# [To be done]
Output every line exactly as written. Leave out pictures.

# [Source excerpt]
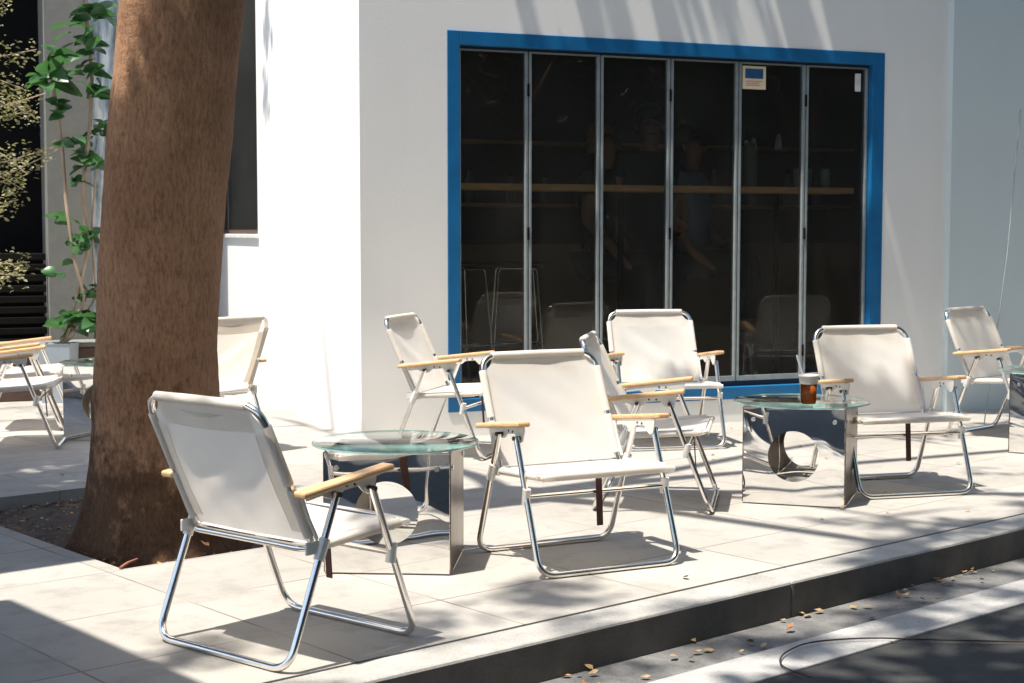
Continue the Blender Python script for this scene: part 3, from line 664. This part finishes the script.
def leafcloud(mb, centers, size, rn, flat=1.0):
    for (c, r, n) in centers:
        for _ in range(n):
            d = Vector((rn.gauss(0, 1), rn.gauss(0, 1), rn.gauss(0, flat))); d = d/max(.4, d.length)*r*rn.uniform(.15, 1)
            p = Vector(c)+d; L_ = size*rn.uniform(.7, 1.3); e = Euler((rn.uniform(-.8, .8), rn.uniform(-.8, .8), rn.uniform(0, 6.3))).to_matrix()
            pts = [(0, 0, 0), (.28*L_, .35*L_, .05*L_), (.22*L_, .75*L_, .02*L_), (0, L_, -.08*L_), (-.22*L_, .75*L_, .02*L_), (-.28*L_, .35*L_, .05*L_)]
            mb.add([p+e@Vector(q) for q in pts], [(0, 1, 2, 3), (0, 3, 4, 5)])
def limb(mb, pts, r0, r1):
    pts = fillet(pts, .5, 6); n = len(pts); mb.tube(pts, [r0+(r1-r0)*i/(n-1) for i in range(n)], 10)
T0 = Vector((-1.36, 5.85, 0))
def loc(p): return Vector(p)-T0
def over(x, y, h, z=0): return Vector((x-SX*(h-z), y-SY*(h-z), h))      # point at height h whose shadow falls on (x, y, z)
cl = []; rn = random.Random(3)
# shade falling on the wall right of the doors and on the projecting wall
for s in [1.55+.22*i for i in range(11)]:
    for k in range(7):
        zt = rn.uniform(-.1, 2.9); h = rn.uniform(4.7, 6.0); w_ = onb(s+rn.uniform(-.15, .15), -.15, 0)
        cl.append((over(w_.x, w_.y, h, zt), rn.uniform(.20, .34), 95))
for i in range(15):
    w_ = onb(-1.40+2.9*(i/15)**.8+rn.uniform(-.05, .05), 0, 0); cl.append((over(w_.x, w_.y, rn.uniform(4.6, 5.6), rn.uniform(2.35, 3.0)), rn.uniform(.015, .045), rn.randint(10, 34)))
for i in range(26):
    w_ = onb(.75+.75*rn.random()**.7, 0, 0); cl.append((over(w_.x, w_.y, rn.uniform(5.0, 6.8), rn.uniform(.1, 3.8)), rn.uniform(.03, .11), rn.randint(12, 34)))
for i in range(10):
    s = rn.betavariate(1.8, 1.1)*3.2-1.6; zt = rn.uniform(.2, 3.4); h = rn.uniform(4.7, 6.2); w_ = onb(s, 0, 0)
    cl.append((over(w_.x, w_.y, h, zt), rn.uniform(.03, .07), rn.randint(8, 20)))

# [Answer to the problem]
Continue the Blender Python script for this scene: part 3, from line 664. This part finishes the script.
def leafcloud(mb, centers, size, rn, flat=1.0):
    for (c, r, n) in centers:
        for _ in range(n):
            d = Vector((rn.gauss(0, 1), rn.gauss(0, 1), rn.gauss(0, flat))); d = d/max(.4, d.length)*r*rn.uniform(.15, 1)
            p = Vector(c)+d; L_ = size*rn.uniform(.7, 1.3); e = Euler((rn.uniform(-.8, .8), rn.uniform(-.8, .8), rn.uniform(0, 6.3))).to_matrix()
            pts = [(0, 0, 0), (.28*L_, .35*L_, .05*L_), (.22*L_, .75*L_, .02*L_), (0, L_, -.08*L_), (-.22*L_, .75*L_, .02*L_), (-.28*L_, .35*L_, .05*L_)]
            mb.add([p+e@Vector(q) for q in pts], [(0, 1, 2, 3), (0, 3, 4, 5)])
def limb(mb, pts, r0, r1):
    pts = fillet(pts, .5, 6); n = len(pts); mb.tube(pts, [r0+(r1-r0)*i/(n-1) for i in range(n)], 10)
T0 = Vector((-1.36, 5.85, 0))
def loc(p): return Vector(p)-T0
def over(x, y, h, z=0): return Vector((x-SX*(h-z), y-SY*(h-z), h))      # point at height h whose shadow falls on (x, y, z)
cl = []; rn = random.Random(3)
# shade falling on the wall right of the doors and on the projecting wall
for s in [1.55+.22*i for i in range(11)]:
    for k in range(7):
        zt = rn.uniform(-.1, 2.9); h = rn.uniform(4.7, 6.0); w_ = onb(s+rn.uniform(-.15, .15), -.15, 0)
        cl.append((over(w_.x, w_.y, h, zt), rn.uniform(.20, .34), 95))
for i in range(15):
    w_ = onb(-1.40+2.9*(i/15)**.8+rn.uniform(-.05, .05), 0, 0); cl.append((over(w_.x, w_.y, rn.uniform(4.6, 5.6), rn.uniform(2.35, 3.0)), rn.uniform(.015, .045), rn.randint(10, 34)))
for i in range(26):
    w_ = onb(.75+.75*rn.random()**.7, 0, 0); cl.append((over(w_.x, w_.y, rn.uniform(5.0, 6.8), rn.uniform(.1, 3.8)), rn.uniform(.03, .11), rn.randint(12, 34)))
for i in range(10):
    s = rn.betavariate(1.8, 1.1)*3.2-1.6; zt = rn.uniform(.2, 3.4); h = rn.uniform(4.7, 6.2); w_ = onb(s, 0, 0)
    cl.append((over(w_.x, w_.y, h, zt), rn.uniform(.03, .07), rn.randint(8, 20)))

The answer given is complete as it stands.